Согласно ему, гражданство страны получали только граждане Первой, довоенной, республики и их потомки. Примерно семистам тысячам человек – «ввезенным в оккупированную Латвию в период оккупации» (как потом было сформулировано в проекте декларации), их детям и внукам – в гражданстве было отказано. Около трети населения страны – в основном те, кто прожил здесь всю жизнь или большую часть жизни, – обнаружили себя в интересном (и весьма туманном тогда) юридическом положении. Почти все они были русскоязычными. И, конечно, среди них хватало тех, кто голосовал за Народный фронт.

Закон о гражданстве, принятый в 1994‑м, закрепил жителей из категории «последствие колонизации СССР» в невиданном в международной практике статусе неграждан – «негров», как их многозначительно прозвали. Теоретически право пройти натурализацию (написать прошение, заплатить пошлину, сдать экзамены) они получали – но не все и далеко не сразу: была разработана сложная система так называемых «окон». Я, например, тогда натурализоваться не мог – хотя не только прожил в Риге всю жизнь, но здесь десятилетиями жили и мои родители, и родители моего отца. Моя проблема оказалась в том, что рожать меня мать, тоже прописанная тогда в Риге, улетела к своим родителям в украинский Николаев – и хотя впервые в Латвии я оказался в возрасте полутора месяцев, местом моего рождения в документах значилась Украина. Одного этого хватило, чтобы даже возможность просить о латвийском гражданстве отодвинуть на годы.

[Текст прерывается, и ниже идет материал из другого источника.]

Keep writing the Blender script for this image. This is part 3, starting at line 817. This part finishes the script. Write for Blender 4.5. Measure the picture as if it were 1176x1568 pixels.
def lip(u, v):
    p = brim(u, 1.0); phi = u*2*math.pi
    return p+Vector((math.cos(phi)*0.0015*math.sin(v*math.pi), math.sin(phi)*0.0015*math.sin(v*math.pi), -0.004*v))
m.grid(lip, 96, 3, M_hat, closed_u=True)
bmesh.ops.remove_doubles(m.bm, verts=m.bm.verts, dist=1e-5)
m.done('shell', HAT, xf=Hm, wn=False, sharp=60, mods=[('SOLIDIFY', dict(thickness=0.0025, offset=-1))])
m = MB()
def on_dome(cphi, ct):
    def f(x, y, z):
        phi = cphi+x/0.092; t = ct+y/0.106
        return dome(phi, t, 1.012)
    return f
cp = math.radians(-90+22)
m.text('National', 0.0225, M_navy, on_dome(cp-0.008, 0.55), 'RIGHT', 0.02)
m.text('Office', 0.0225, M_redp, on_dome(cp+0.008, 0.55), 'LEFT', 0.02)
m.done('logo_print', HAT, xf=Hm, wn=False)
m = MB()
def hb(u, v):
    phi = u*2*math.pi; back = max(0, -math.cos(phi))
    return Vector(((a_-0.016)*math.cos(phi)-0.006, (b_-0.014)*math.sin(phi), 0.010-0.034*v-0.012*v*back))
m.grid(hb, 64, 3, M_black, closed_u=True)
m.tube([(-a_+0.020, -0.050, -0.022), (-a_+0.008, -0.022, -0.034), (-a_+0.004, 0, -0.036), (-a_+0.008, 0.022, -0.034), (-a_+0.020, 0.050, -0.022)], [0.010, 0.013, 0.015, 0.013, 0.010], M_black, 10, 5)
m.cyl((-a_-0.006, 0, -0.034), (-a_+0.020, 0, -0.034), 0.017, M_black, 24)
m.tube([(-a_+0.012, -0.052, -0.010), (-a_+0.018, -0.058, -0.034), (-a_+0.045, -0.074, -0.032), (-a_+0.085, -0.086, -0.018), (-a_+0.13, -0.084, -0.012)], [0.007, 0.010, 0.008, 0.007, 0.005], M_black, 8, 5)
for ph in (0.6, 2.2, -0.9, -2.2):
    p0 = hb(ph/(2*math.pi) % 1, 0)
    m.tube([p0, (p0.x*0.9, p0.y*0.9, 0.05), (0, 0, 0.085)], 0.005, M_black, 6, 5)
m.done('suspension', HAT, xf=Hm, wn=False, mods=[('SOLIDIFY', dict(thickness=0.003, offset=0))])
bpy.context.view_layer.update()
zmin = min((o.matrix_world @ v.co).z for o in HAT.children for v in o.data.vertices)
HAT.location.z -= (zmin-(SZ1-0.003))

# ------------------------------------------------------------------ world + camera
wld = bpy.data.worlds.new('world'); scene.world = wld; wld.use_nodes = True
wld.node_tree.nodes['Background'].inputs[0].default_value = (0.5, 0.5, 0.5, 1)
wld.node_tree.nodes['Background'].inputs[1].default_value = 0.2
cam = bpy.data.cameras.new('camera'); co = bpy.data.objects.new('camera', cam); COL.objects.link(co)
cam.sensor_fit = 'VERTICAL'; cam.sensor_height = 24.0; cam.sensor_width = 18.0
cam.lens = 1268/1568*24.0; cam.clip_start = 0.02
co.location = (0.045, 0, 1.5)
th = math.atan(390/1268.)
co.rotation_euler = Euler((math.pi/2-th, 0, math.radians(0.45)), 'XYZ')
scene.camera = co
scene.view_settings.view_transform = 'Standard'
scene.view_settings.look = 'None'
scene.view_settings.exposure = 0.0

Много лет мой паспорт с надписью «alien», «чужой» – в точности как в голливудском ужастике про инопланетного монстра с двумя парами челюстей – вгонял в ступор пограничников и гостиничных портье во всех углах Европы. Однажды из-за нас с приятелем – двух «чужих» – поезд Цюрих – Милан застрял на швейцарско-итальянской границе на лишних минут двадцать. Все положенные визы у нас имелись, но сами паспорта голливудских монстров настолько озадачили итальянских погранцов, что они ушли с ними в свою будку и долго выясняли, как с этими загадочными пришельцами быть.

Вместе с сотнями тысяч «негров» я не имел права голосовать на выборах – даже муниципальных. Не мог работать ни в каких органах госуправления, а также по множеству самых разных профессий: полицейского, пожарного, адвоката, капитана морского или воздушного судна – всего в перечне были десятки пунктов. В отличие от граждан я не мог без виз ездить в шенгенские страны. «Неграм», начинавшим трудовую деятельность в советские времена, засчитывали меньший стаж при начислении пенсий. Зато налоги они платили – и платят – разумеется, в полном объеме. Хотя с тех пор многие мелкие различия в правах граждан и неграждан утратили силу, в списке этих различий остается 80 позиций: в части запретов на профессии, социальных прав, свободы перемещения и воссоединения семей и т. д.

К концу девяностых, когда перед Латвией встала перспектива скорого вступления в Евросоюз, брюссельские чиновники впали в то же тяжкое недоумение, что иностранные портье, таращившиеся на мой лиловый негражданский паспорт. В их картину мира не укладывалась треть населения страны-кандидата, не только не наделенная гражданскими правами, но и в значительной части не имеющая возможности в близком будущем на них претендовать. Об автоматическом предоставлении гражданства «последствию оккупации» речи, конечно, не шло, но латвийским властям в конце концов пришлось согласиться на уступки: например, отменить «окна натурализации».

За последующие полтора десятка лет часть неграждан уехала из страны, часть умерла, а часть, проглотив вопрос «Почему это я должен выпрашивать право на то, что, по совести, и так мое по рождению?», сдала не столь уж сложные экзамены по латышскому языку, истории и конституции Латвии (как я, например) – и получила обычный человеческий, а не инопланетный паспорт. На данный момент «неграми» остались примерно 280 тысяч человек – седьмая часть населения страны. Поскольку почти все они русскоязычные, а таковые живут почти исключительно в крупных городах, в Риге процент неграждан выше – где-то одна пятая.